Tenemos fe en las cosas que se esperan, pero este esperar bíblico (elpizo) no es el simple esperar cotidiano. Espero verte pronto, espero que llueva para que haya mejor clima, espero mi jubilación, son frases que aunque hablen de esperanza no tienen nada que ver con el esperar bíblico. Es pues la fe la certeza de lo que se espera, la convicción de lo que no se ve (Hebreos 11: 1). En el verso 3 se nos aclara la diferencia entre las expresiones cotidianas mediante las cuales manifestamos una esperanza retórica y el elpizo bíblico: Por la fe entendemos haber sido constituido el universo por la palabra de Dios, de modo que lo que se ve fue hecho de lo que no se veía. Esta convicción la da el Espíritu, no un simple descanso lingüístico. Este capítulo continúa dándonos ejemplos de lo que se considera la fe en términos bíblicos: el sacrificio ofrecido por Abel, el testimonio de Enoc, la preparación de Noé para entrar en el Arca, la obediencia de Abraham, junto a Isaac y Jacob, coherederos de la promesa. Muchos más son nombrados en esta galería de la fe bíblica, para ilustrar la fe como concepto.

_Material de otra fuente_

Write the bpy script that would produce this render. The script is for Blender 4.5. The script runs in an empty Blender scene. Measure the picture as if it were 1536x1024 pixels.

De los que no creen esto también la Escritura habla, pues advierte que no es de todos la fe y que la fe es un don (regalo) de Dios. En ocasiones la duda nos visita, pero cuando damos la respuesta positiva lo hacemos porque tenemos fe. Para un creyente no es posible tener y no tener fe, pues la naturaleza del que ha nacido de nuevo es de libertad y no de temor, por lo cual gritamos Abba Padre. La adopción como hijos de Dios nos muestra su gran amor, de manera que es imposible tener y no tener fe en forma simultánea. ¿Y cuándo un hijo de Dios deja de ser hijo de Dios? ¿Quién acusará a los hijos de Dios? ¿Quién los condenará? Ya sabemos la respuesta encontrada en el libro de Romanos capítulo 8, de manera que por extensión entendemos que como siempre los hijos de Dios son hijos de Dios, de la misma forma ellos siempre tendrán fe.
En síntesis, a pesar de que la duda nos visite y batalle contra nosotros penetrando con sus dardos de fuego, nuestra respuesta siempre será promovida de manera afirmativa. El yelmo de la salvación que se coloca en la cabeza, dentro de la analogía con la armadura romana utilizada por Pablo al escribir a los Gálatas, nos ilustra muy bien que es allí, en el cerebro nuestro, donde el ataque doctrinal se instaura. La certeza de nuestra salvación no la dan nuestras palabras sino el Espíritu de Cristo que mora en nosotros. Pero ciertamente nuestras palabras harán un reflejo de lo que hemos creído. Si la duda visita a nuestra mente, la respuesta del creyente en su batalla será una afirmación de su conocimiento en quién ha creído. Como Job puede exclamar que sabe que su Redentor vive, y que lo resucitará en el día postrero.
La fe no puede descansar en las cosas que hayamos hecho, o en las que estemos haciendo. La fe descansa en su depositario, que es Cristo, el autor y consumador de la fe.